About Michael Stahl

Michael Stahl

Michael J. Stahl is Visiting Research Scholar in Hebrew Bible and the Ancient Near East at New York University, where he received his Ph.D. in 2018. Dr. Stahl’s research integrates critical theoretical approaches with historical and philological methodologies to explore the intersection of politics and religion in the Hebrew Bible and ancient Israel (including early Judaism). Among his various publications, Dr. Stahl is the author of the monograph, The “God of Israel” in History and Tradition (Brill, 2021).


Presenter at

Spring Bible & Archaeology Fest 2023
Battle of the Gods: The Prophet Elijah and the Origins of Biblical Monotheism

The biblical books of Kings present the figure of Elijah as God’s lone prophet in the wilderness, an anti-establishment critic zealously devoted to the exclusive worship of the Israelite deity Yahweh. Most dramatically, Elijah participates in a public life-or-death contest with the prophets of the Phoenician storm-god Baal on Mt. Carmel to see who is truly the one God—Yahweh or Baal (1 Kings 18)? Two deities enter, but only one may leave.

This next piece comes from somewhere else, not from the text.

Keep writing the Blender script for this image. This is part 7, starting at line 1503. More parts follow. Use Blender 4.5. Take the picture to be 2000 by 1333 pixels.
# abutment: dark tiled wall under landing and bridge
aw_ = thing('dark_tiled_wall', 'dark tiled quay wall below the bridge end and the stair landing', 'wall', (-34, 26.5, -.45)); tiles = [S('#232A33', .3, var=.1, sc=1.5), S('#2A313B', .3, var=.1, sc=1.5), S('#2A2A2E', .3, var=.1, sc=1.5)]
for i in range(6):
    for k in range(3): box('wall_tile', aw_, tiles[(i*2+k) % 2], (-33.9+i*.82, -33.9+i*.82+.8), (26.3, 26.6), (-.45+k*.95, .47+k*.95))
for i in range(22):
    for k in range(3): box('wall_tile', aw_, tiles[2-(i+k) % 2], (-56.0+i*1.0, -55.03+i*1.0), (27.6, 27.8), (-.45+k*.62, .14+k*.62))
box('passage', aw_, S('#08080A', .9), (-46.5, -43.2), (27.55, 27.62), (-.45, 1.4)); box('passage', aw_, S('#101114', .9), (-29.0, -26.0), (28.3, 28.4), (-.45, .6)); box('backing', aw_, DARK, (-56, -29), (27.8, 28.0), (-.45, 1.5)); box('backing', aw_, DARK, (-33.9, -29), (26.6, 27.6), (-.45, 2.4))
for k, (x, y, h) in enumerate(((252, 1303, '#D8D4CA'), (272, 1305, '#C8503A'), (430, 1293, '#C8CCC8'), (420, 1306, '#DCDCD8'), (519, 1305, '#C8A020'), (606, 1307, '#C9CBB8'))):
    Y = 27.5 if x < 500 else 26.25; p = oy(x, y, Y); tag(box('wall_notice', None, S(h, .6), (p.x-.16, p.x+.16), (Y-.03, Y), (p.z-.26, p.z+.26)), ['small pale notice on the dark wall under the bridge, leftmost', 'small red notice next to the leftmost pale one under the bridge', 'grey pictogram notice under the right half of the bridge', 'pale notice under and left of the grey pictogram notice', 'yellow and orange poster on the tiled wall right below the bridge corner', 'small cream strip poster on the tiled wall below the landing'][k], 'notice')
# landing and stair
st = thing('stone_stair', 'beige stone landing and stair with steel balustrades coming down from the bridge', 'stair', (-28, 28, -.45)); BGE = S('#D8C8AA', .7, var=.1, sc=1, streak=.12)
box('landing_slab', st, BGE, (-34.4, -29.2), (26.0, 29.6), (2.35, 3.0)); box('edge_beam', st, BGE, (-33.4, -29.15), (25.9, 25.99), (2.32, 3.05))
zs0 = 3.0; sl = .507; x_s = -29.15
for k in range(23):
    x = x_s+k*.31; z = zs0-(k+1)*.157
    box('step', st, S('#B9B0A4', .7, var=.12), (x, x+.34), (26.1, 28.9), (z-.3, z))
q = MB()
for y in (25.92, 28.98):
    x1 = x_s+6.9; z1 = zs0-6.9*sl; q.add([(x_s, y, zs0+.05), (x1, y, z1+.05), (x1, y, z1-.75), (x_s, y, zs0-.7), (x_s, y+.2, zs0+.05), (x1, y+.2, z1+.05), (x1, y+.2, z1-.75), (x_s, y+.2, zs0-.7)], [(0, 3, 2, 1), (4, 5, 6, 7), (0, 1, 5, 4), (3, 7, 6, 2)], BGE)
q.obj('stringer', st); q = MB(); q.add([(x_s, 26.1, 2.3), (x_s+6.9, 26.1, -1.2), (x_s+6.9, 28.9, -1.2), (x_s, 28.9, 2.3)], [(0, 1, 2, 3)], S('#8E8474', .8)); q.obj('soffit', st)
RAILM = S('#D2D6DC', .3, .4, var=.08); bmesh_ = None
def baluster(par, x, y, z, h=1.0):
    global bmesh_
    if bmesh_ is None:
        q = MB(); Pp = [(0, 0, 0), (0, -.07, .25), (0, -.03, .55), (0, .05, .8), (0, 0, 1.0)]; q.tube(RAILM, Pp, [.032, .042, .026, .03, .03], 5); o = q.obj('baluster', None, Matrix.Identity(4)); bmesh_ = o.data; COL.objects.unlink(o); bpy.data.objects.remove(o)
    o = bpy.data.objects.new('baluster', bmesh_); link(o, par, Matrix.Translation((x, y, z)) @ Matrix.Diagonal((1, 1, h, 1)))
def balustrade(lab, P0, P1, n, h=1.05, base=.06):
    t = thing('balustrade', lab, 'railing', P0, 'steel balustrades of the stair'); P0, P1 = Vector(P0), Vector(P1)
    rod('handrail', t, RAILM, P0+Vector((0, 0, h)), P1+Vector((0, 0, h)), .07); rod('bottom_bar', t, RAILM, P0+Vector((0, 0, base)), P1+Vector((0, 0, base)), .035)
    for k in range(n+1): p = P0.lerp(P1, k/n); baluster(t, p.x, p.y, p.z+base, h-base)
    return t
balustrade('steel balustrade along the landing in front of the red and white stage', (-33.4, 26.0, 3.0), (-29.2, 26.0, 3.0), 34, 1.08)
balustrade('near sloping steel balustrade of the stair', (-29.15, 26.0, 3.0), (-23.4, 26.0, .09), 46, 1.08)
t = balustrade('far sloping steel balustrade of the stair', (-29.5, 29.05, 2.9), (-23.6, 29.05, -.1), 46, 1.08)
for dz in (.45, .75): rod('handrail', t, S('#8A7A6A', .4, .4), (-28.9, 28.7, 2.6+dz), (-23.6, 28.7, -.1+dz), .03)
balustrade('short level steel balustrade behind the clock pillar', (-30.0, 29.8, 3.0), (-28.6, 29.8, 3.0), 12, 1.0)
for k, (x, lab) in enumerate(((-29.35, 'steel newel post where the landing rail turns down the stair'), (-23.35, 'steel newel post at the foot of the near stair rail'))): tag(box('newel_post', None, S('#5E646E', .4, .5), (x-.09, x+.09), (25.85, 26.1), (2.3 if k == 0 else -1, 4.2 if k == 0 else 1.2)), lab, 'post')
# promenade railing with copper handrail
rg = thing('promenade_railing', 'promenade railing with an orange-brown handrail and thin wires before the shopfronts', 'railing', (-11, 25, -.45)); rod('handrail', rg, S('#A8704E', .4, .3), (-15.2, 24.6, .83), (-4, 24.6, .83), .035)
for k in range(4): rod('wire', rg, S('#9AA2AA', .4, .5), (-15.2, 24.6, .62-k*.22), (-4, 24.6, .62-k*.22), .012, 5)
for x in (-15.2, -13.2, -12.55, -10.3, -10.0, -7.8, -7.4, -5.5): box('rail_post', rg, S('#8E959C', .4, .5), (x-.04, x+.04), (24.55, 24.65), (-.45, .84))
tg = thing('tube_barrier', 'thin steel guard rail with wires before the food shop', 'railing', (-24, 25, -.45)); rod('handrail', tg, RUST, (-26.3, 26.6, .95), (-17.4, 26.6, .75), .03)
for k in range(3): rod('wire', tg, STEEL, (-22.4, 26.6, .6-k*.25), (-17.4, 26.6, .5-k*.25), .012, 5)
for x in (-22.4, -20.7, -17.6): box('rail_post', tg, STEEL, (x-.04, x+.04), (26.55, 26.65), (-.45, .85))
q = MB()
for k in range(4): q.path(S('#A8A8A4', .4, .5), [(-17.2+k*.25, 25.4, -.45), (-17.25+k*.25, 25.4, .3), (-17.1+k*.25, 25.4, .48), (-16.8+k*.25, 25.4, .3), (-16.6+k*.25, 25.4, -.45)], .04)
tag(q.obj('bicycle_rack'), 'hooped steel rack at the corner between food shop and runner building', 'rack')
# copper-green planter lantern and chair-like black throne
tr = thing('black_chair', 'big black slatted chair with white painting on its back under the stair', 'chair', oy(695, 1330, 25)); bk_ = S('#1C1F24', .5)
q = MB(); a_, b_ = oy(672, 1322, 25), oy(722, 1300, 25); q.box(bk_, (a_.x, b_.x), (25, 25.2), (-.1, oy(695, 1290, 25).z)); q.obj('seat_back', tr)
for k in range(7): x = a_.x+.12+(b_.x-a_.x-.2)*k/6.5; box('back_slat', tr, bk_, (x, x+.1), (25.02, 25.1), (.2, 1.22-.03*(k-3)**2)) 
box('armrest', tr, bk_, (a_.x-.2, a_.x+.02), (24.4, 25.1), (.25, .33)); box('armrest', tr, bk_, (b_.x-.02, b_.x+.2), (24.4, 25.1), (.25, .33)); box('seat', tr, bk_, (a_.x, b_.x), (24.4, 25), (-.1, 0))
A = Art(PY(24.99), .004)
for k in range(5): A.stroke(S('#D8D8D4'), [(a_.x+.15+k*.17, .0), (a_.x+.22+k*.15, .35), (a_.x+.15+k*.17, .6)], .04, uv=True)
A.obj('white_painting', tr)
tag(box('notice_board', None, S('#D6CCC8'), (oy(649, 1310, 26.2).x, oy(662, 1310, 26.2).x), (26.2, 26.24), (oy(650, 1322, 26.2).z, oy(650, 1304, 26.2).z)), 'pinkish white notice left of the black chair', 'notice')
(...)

While scholars often accept the Elijah story’s claim that Yahweh and Baal were ideological foes in ancient Israel, the historical evidence suggests another picture: that the biblical text’s monotheistic attack on Phoenician Baal comes from a much later time and place, one of empire and exile. Using biblical and archaeological evidence, this lecture explores Yahweh and Baal’s relationship in early Israel and why the later biblical authors of the Elijah story imagined a time when Baal’s worship once threatened Yahweh’s status as the only God.